In a pure Communist society the only form of economic planning will be
Decentralized planning and Workers' self Management.
Brosa Luxemburg
9th January 2013, 20:38
Well, these are two different subjects, but you may be interested in this thread as well based off some of the things you said in your first post.
http://www.revleft.com/vb/socialism-can-organize-t176746/index.html?t=176746
I disagree with robbo203 on some things (such as his anti-Bolshevism and his opposition to the dotp) but his idea of a "system of self-regulating stocks" was pretty interesting, I thought.
Let's Get Free
9th January 2013, 21:07
Every economy entails planning. The most idealistic libertarian's free market dystopia would involve extensive planning.
nativeabuse
10th January 2013, 17:13
But it sounds a little 'off' to hear that a computer system should enable *people* to be 'hands-off' in regards to the *selection* of what needs to be produced. Maybe I'm misinterpreting your wording, but I thought the whole point of a revolution is to have the world's machinery at the disposal of collective intentions.

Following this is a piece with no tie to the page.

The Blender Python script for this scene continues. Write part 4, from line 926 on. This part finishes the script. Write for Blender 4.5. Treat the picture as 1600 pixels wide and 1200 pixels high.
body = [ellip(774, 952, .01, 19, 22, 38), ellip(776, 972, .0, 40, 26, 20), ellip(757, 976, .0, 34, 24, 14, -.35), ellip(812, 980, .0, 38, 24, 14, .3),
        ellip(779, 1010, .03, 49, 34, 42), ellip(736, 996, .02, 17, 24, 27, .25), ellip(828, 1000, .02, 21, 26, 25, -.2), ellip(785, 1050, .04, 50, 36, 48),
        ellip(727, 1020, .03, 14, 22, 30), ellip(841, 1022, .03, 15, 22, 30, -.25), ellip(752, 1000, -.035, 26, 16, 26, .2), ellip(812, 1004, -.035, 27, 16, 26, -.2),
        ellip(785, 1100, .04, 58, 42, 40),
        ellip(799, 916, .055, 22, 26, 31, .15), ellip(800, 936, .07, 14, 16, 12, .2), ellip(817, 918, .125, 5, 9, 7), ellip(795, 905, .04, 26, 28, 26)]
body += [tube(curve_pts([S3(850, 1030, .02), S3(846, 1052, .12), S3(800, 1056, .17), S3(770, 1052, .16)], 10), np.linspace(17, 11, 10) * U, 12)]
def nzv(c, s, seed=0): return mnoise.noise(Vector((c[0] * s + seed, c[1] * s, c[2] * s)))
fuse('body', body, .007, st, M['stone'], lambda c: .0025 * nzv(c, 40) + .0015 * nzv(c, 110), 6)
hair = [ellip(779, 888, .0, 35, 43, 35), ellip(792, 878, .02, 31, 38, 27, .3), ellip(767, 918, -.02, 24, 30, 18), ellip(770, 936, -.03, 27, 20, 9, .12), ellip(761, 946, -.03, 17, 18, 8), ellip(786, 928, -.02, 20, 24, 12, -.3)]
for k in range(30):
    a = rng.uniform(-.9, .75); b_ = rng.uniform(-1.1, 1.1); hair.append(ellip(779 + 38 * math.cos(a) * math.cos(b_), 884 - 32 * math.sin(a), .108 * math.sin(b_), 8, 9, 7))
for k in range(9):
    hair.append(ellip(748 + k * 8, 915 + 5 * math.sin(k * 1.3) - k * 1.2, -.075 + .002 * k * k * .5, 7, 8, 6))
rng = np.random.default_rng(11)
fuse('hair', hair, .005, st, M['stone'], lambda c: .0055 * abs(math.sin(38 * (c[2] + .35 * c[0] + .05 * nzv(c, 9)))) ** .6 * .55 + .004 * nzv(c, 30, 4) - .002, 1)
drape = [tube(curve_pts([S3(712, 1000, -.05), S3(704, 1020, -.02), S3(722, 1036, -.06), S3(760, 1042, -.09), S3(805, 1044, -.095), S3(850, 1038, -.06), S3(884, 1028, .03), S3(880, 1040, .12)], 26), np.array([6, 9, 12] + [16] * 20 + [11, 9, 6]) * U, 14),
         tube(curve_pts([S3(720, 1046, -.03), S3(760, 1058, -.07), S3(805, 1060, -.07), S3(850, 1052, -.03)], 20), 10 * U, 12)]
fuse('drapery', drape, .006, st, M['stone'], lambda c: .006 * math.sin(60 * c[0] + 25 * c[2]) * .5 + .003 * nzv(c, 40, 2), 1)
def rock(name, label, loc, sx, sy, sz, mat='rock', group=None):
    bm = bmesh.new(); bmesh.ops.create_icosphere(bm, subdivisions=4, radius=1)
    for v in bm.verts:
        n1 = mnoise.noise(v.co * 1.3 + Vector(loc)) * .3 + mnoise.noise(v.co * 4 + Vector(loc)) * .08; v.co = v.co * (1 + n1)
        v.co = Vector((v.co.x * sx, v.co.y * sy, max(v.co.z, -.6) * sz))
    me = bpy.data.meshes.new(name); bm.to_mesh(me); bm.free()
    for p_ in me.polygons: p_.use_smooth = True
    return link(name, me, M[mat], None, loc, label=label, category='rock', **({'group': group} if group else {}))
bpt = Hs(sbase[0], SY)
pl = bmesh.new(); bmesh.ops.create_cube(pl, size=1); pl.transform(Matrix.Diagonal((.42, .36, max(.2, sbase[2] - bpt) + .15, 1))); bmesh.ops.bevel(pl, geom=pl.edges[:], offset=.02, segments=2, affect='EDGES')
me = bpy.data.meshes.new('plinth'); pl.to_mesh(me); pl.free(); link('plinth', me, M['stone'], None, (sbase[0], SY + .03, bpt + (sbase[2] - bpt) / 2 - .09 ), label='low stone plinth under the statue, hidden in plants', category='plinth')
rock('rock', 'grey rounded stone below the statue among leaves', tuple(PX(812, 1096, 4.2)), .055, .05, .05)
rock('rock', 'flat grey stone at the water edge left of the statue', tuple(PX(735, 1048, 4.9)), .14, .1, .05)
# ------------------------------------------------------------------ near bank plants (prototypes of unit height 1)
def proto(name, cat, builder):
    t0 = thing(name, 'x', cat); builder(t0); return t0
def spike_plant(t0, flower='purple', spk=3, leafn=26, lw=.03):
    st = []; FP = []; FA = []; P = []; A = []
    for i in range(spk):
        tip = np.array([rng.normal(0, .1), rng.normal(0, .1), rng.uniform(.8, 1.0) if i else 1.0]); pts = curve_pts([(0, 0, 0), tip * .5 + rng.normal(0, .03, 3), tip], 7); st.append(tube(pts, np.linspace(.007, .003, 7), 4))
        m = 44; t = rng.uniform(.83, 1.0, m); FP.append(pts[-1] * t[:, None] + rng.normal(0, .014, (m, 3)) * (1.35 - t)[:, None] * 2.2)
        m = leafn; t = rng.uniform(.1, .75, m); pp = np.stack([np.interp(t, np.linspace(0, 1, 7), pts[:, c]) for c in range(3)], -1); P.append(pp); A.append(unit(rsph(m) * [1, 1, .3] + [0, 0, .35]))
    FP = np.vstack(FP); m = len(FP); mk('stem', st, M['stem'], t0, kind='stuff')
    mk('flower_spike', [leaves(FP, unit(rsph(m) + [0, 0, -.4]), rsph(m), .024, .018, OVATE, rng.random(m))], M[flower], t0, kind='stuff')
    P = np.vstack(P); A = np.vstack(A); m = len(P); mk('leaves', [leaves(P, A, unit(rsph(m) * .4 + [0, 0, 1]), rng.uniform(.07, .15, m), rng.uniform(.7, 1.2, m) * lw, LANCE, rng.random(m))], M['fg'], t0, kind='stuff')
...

Yes you are misinterpreting what I said. I mean that it could extrapolate how much needs to be produced in a given year per population, where people are buying certain things more and not others, keep up with distribution, and keep orders automated.
It goes without saying that you have to use human made inputs as to what would be produced in the first place for it to sort, how else could it possibly get inputs in the first place? lol
ckaihatsu
10th January 2013, 17:58
Yes you are misinterpreting what I said. I mean that it could extrapolate how much needs to be produced in a given year per population, where people are buying certain things more and not others, keep up with distribution, and keep orders automated.
Yup.
It goes without saying that you have to use human made inputs as to what would be produced in the first place for it to sort, how else could it possibly get inputs in the first place? lol
Yeah. Just wanted to make sure it wasn't some kind of sci-fi AI-utopia line.